### What to produce
Copy from the first line below down to and including the line with "PI = math.pi". Skip the pictures.

### Collected data
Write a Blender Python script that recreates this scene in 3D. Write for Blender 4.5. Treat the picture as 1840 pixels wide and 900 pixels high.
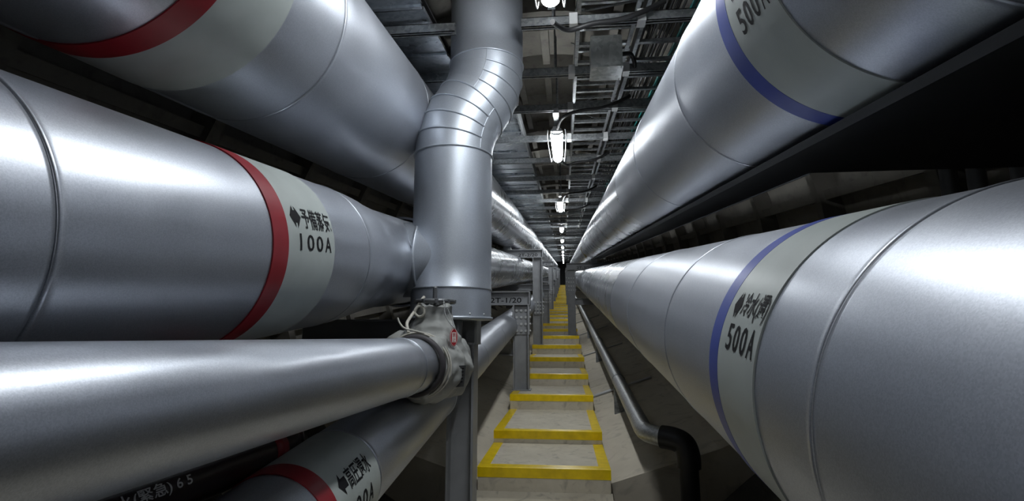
import bpy, bmesh, math, random
from mathutils import Vector, Matrix, Euler, noise

random.seed(7)
scene = bpy.context.scene
for o in list(bpy.data.objects):
    bpy.data.objects.remove(o)
C = scene.collection
PI = math.pi

# ------------------------------------------------------------------ camera, world, exposure
F_PX = 950.0
PITCH = math.atan(155 / F_PX)
YAW = math.atan(96 / F_PX * math.cos(PITCH))
cd = bpy.data.cameras.new('camera')
cd.sensor_width = 36.0
cd.lens = F_PX / 1840 * 36.0
cd.clip_start = 0.02
cam = bpy.data.objects.new('camera', cd)
C.objects.link(cam)
cam.location = (0, 0, 0)
cam.rotation_euler = (PI / 2 + PITCH, 0, YAW)
scene.camera = cam

world = bpy.data.worlds.new('world')
scene.world = world
world.use_nodes = True
world.node_tree.nodes['Background'].inputs[0].default_value = (0.55, 0.6, 0.7, 1)
world.node_tree.nodes['Background'].inputs[1].default_value = 0.0

scene.view_settings.view_transform = 'Standard'
scene.view_settings.look = 'None'
scene.view_settings.gamma = 1
scene.view_settings.use_curve_mapping = False
scene.view_settings.exposure = 0.32
LAMP_STRENGTH = 46.0

# ------------------------------------------------------------------ frame of the tunnel
S = 0.118                       # the tunnel climbs 11.8 cm per metre
TH = math.atan(S)
D0, D1 = -7.0, 66.0             # built length (metres from the camera)
def W(X, D, H):
    """X across, D along, H above the sloping line through the camera"""
    return Vector((X, D, H + S * D))

# ------------------------------------------------------------------ mesh helpers
class MB:
    def __init__(s):
        s.v, s.f, s.sm = [], [], []
    def add(s, vs, fs, smooth=False):
        n = len(s.v)
        s.v += [tuple(p) for p in vs]
        s.f += [tuple(i + n for i in q) for q in fs]
        s.sm += [smooth] * len(fs)
        return s
    def hexa(s, p):
        return s.add(p, [(0, 3, 2, 1), (4, 5, 6, 7), (0, 1, 5, 4), (1, 2, 6, 5), (2, 3, 7, 6), (3, 0, 4, 7)])
    def box(s, x0, x1, y0, y1, z0, z1):
        return s.hexa([(x0, y0, z0), (x1, y0, z0), (x1, y1, z0), (x0, y1, z0),
                       (x0, y0, z1), (x1, y0, z1), (x1, y1, z1), (x0, y1, z1)])
    def sbox(s, X0, X1, Da, Db, H0, H1):
        """box that follows the slope of the tunnel"""
        return s.hexa([W(X0, Da, H0), W(X1, Da, H0), W(X1, Db, H0), W(X0, Db, H0),
                       W(X0, Da, H1), W(X1, Da, H1), W(X1, Db, H1), W(X0, Db, H1)])
    def obox(s, c, ax, ay, az, hx, hy, hz):
        c = Vector(c); q = []
        for sz in (-1, 1):
            for sx, sy in ((-1, -1), (1, -1), (1, 1), (-1, 1)):
                q.append(c + ax * hx * sx + ay * hy * sy + az * hz * sz)
        return s.hexa(q)
    def bar(s, a, b, w, h):
        a, b = Vector(a), Vector(b); d = (b - a)
        L = d.length; d.normalize()
        up = Vector((0, 0, 1)) if abs(d.z) < .9 else Vector((0, 1, 0))
        x = d.cross(up).normalized(); z = x.cross(d)
        return s.obox((a + b) / 2, x, d, z, w / 2, L / 2, h / 2)
    def tube(s, pts, r, n=12, cap=True, closed=False):
        pts = [Vector(p) for p in pts]
        m = len(pts); rr = r if isinstance(r, (list, tuple)) else [r] * m
        vs = []; prev = None
        for i, p in enumerate(pts):
            if closed:
                d = (pts[(i + 1) % m] - pts[i - 1]).normalized()
            else:
                d = (pts[min(i + 1, m - 1)] - pts[max(i - 1, 0)]).normalized()
            if prev is None:
                up = Vector((0, 0, 1)) if abs(d.z) < .9 else Vector((1, 0, 0))
                x = d.cross(up).normalized()
            else:
                x = (prev - d * prev.dot(d)).normalized()
            prev = x
            y = d.cross(x)
            for k in range(n):
                t = 2 * PI * k / n
                vs.append(p + (x * math.cos(t) + y * math.sin(t)) * rr[i])
        fs = []
        for i in range(m if closed else m - 1):
            j = (i + 1) % m
            for k in range(n):
                l = (k + 1) % n
                fs.append((i * n + k, j * n + k, j * n + l, i * n + l))
        s.add(vs, fs, True)
        if cap and not closed:
            s.add(vs[:n], [tuple(range(n))]); s.add(vs[-n:], [tuple(reversed(range(n)))])
        return s
    def revolve(s, prof, n=64, axis='Y', lap=0.0, lap_ang=-PI / 3, a0=0, a1=None):
        """prof: list of (t along axis, radius)"""
        vs, fs = [], []
        full = a1 is None
        cols = n + 1 if (lap or not full) else n
        for (t, r) in prof:
            for k in range(cols):
                if full:
                    u = k / n; th = lap_ang + 2 * PI * u
                else:
                    u = k / n; th = a0 + (a1 - a0) * u
                R = r + lap * u
                c_, s_ = math.cos(th) * R, math.sin(th) * R
                vs.append((c_, t, s_) if axis == 'Y' else (c_, s_, t))
        m = len(prof)
        for i in range(m - 1):
            for k in range(n):
                l = (k + 1) % cols if full and not lap else k + 1
                q = (i * cols + k, i * cols + l, (i + 1) * cols + l, (i + 1) * cols + k)
                fs.append(q if axis == 'Z' else tuple(reversed(q)))
        if lap:
            for i in range(m - 1):
                fs.append((i * cols, (i + 1) * cols, (i + 1) * cols + n, i * cols + n))
        return s.add(vs, fs, True)
    def prism(s, poly, e0, e1):
        """poly: list of 3d points, extruded by e0..e1 vectors"""
        n = len(poly)
        vs = [Vector(p) + Vector(e0) for p in poly] + [Vector(p) + Vector(e1) for p in poly]
        fs = [tuple(reversed(range(n))), tuple(range(n, 2 * n))]
        fs += [(i, (i + 1) % n, (i + 1) % n + n, i + n) for i in range(n)]
        return s.add(vs, fs)
    def mesh(s, name, mat, recalc=True):
        me = bpy.data.meshes.new(name)
        me.from_pydata(s.v, [], s.f)
        me.polygons.foreach_set('use_smooth', s.sm)
        if recalc:
            bm = bmesh.new(); bm.from_mesh(me)
            bmesh.ops.recalc_face_normals(bm, faces=bm.faces)
            bm.to_mesh(me); bm.free()
        me.materials.append(mat)
        me.update()
        return me
    def build(s, name, mat, parent=None, loc=None, rot=None):
        return link(name, s.mesh(name, mat), parent, loc, rot)

def link(name, me, parent=None, loc=None, rot=None):
    o = bpy.data.objects.new(name, me)
    C.objects.link(o)
    if loc is not None: o.location = loc
    if rot is not None: o.rotation_euler = rot
    if parent is not None: o.parent = parent
    return o
def tag(o, label=None, cat=None, group=None, kind=None):
    if label: o['label'] = label
    if cat: o['category'] = cat
    if group: o['group'] = group
    if kind: o['kind'] = kind
    return o
def empty(name, loc=(0, 0, 0), rot=(0, 0, 0)):
    o = bpy.data.objects.new(name, None)
    o.empty_display_size = .1
    C.objects.link(o); o.location = loc; o.rotation_euler = rot
    return o
def inv(parent, p):
    """world point -> local point of an unrotated/unscaled-or-rotated parent"""
    return Matrix.LocRotScale(parent.location, parent.rotation_euler, None).inverted() @ Vector(p)
ORD = ['nearest', 'second', 'third', 'fourth', 'fifth', 'sixth', 'seventh', 'eighth', 'ninth', 'tenth', 'eleventh',
       'twelfth', 'thirteenth', 'fourteenth', 'fifteenth', 'sixteenth', 'seventeenth', 'eighteenth', 'nineteenth', 'twentieth']

# ------------------------------------------------------------------ materials
def nmat(name):
    m = bpy.data.materials.new(name); m.use_nodes = True
    nt = m.node_tree; b = nt.nodes['Principled BSDF']
    return m, nt, b
def N(nt, t, **kw):
    n = nt.nodes.new(t)
    for k, v in kw.items():
        if hasattr(n, k): setattr(n, k, v)
        else: n.inputs[k.replace('_', ' ')].default_value = v
    return n
def coords(nt, rnd=False):
    tc = N(nt, 'ShaderNodeTexCoord')
    if not rnd: return tc.outputs['Object']
    oi = N(nt, 'ShaderNodeObjectInfo')
    mu = N(nt, 'ShaderNodeVectorMath', operation='SCALE'); mu.inputs[0].default_value = (17, 11, 23)
    nt.links.new(oi.outputs['Random'], mu.inputs['Scale'])
    ad = N(nt, 'ShaderNodeVectorMath', operation='ADD')
    nt.links.new(tc.outputs['Object'], ad.inputs[0]); nt.links.new(mu.outputs[0], ad.inputs[1])
    return ad.outputs[0]
def ramp(nt, src, stops):
    r = N(nt, 'ShaderNodeValToRGB')
    el = r.color_ramp.elements
    while len(el) < len(stops): el.new(.5)
    for e, (p, c) in zip(el, stops):
        e.position = p; e.color = (*c, 1) if len(c) == 3 else c
    nt.links.new(src, r.inputs[0])
    return r.outputs[0]
def bump(nt, b, src, strength, dist, prev=None):
    bp = N(nt, 'ShaderNodeBump', Strength=strength, Distance=dist)
    nt.links.new(src, bp.inputs['Height'])
    if prev: nt.links.new(prev, bp.inputs['Normal'])
    nt.links.new(bp.outputs[0], b.inputs['Normal'])
    return bp.outputs[0]
def g(v): return (v, v, v)

def metal_mat(name, c0, c1, metallic, r0, r1, dent=.004, spangle=160, dscale=2.2, stretch=1.0):
    m, nt, b = nmat(name)
    co = coords(nt, True)
    vo = N(nt, 'ShaderNodeTexVoronoi', Scale=spangle); nt.links.new(co, vo.inputs['Vector'])
    n1 = N(nt, 'ShaderNodeTexNoise', Scale=5.0, Detail=6.0); nt.links.new(co, n1.inputs['Vector'])
    n2 = N(nt, 'ShaderNodeTexNoise', Scale=dscale, Detail=1.0)
    mp = N(nt, 'ShaderNodeMapping'); mp.inputs['Scale'].default_value = (1, stretch, 1)
    nt.links.new(co, mp.inputs['Vector']); nt.links.new(mp.outputs[0], n2.inputs['Vector'])
    mx = N(nt, 'ShaderNodeMix', data_type='FLOAT'); mx.inputs[0].default_value = .45
    bw = N(nt, 'ShaderNodeSeparateColor'); nt.links.new(vo.outputs['Color'], bw.inputs[0])
    nt.links.new(n1.outputs[0], mx.inputs[2]); nt.links.new(bw.outputs[0], mx.inputs[3])
    col = ramp(nt, mx.outputs[0], [(.25, c0), (.75, c1)])
    nt.links.new(col, b.inputs['Base Color'])
    rg = ramp(nt, n1.outputs[0], [(.3, g(r0)), (.7, g(r1))])
    nt.links.new(rg, b.inputs['Roughness'])
    b.inputs['Metallic'].default_value = metallic
    if dent: bump(nt, b, n2.outputs[0], .6, dent)
    return m
def paint_mat(name, c, rough=.45, metallic=0.0, var=.12, scale=9, bm=.0015):
    m, nt, b = nmat(name)
    co = coords(nt, True)
    n1 = N(nt, 'ShaderNodeTexNoise', Scale=scale, Detail=5.0); nt.links.new(co, n1.inputs['Vector'])
    lo = tuple(x * (1 - var) for x in c); hi = tuple(min(1, x * (1 + var)) for x in c)
    nt.links.new(ramp(nt, n1.outputs[0], [(.3, lo), (.7, hi)]), b.inputs['Base Color'])
    b.inputs['Roughness'].default_value = rough; b.inputs['Metallic'].default_value = metallic
    if bm: bump(nt, b, n1.outputs[0], .3, bm)
    return m
def concrete_mat(name, c0, c1, dark, scale=3.0):
    m, nt, b = nmat(name)
    co = coords(nt, False)
    n1 = N(nt, 'ShaderNodeTexNoise', Scale=scale, Detail=9.0, Roughness=.62); nt.links.new(co, n1.inputs['Vector'])
    n2 = N(nt, 'ShaderNodeTexNoise', Scale=scale * 14, Detail=4.0); nt.links.new(co, n2.inputs['Vector'])
    n3 = N(nt, 'ShaderNodeTexNoise', Scale=scale * 2.3, Detail=6.0, Distortion=1.4); nt.links.new(co, n3.inputs['Vector'])
    base = ramp(nt, n1.outputs[0], [(.3, c0), (.72, c1)])
    st = ramp(nt, n3.outputs[0], [(.55, g(0)), (.78, g(.75))])
    mx = N(nt, 'ShaderNodeMix', data_type='RGBA')
    nt.links.new(st, mx.inputs[0]); nt.links.new(base, mx.inputs[6]); mx.inputs[7].default_value = (*dark, 1)
    nt.links.new(mx.outputs[2], b.inputs['Base Color'])
    b.inputs['Roughness'].default_value = .82
    p = bump(nt, b, n2.outputs[0], .35, .002)
    bump(nt, b, n1.outputs[0], .4, .006, p)
    return m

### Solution
Write a Blender Python script that recreates this scene in 3D. Write for Blender 4.5. Treat the picture as 1840 pixels wide and 900 pixels high.
import bpy, bmesh, math, random
from mathutils import Vector, Matrix, Euler, noise

random.seed(7)
scene = bpy.context.scene
for o in list(bpy.data.objects):
    bpy.data.objects.remove(o)
C = scene.collection
PI = math.pi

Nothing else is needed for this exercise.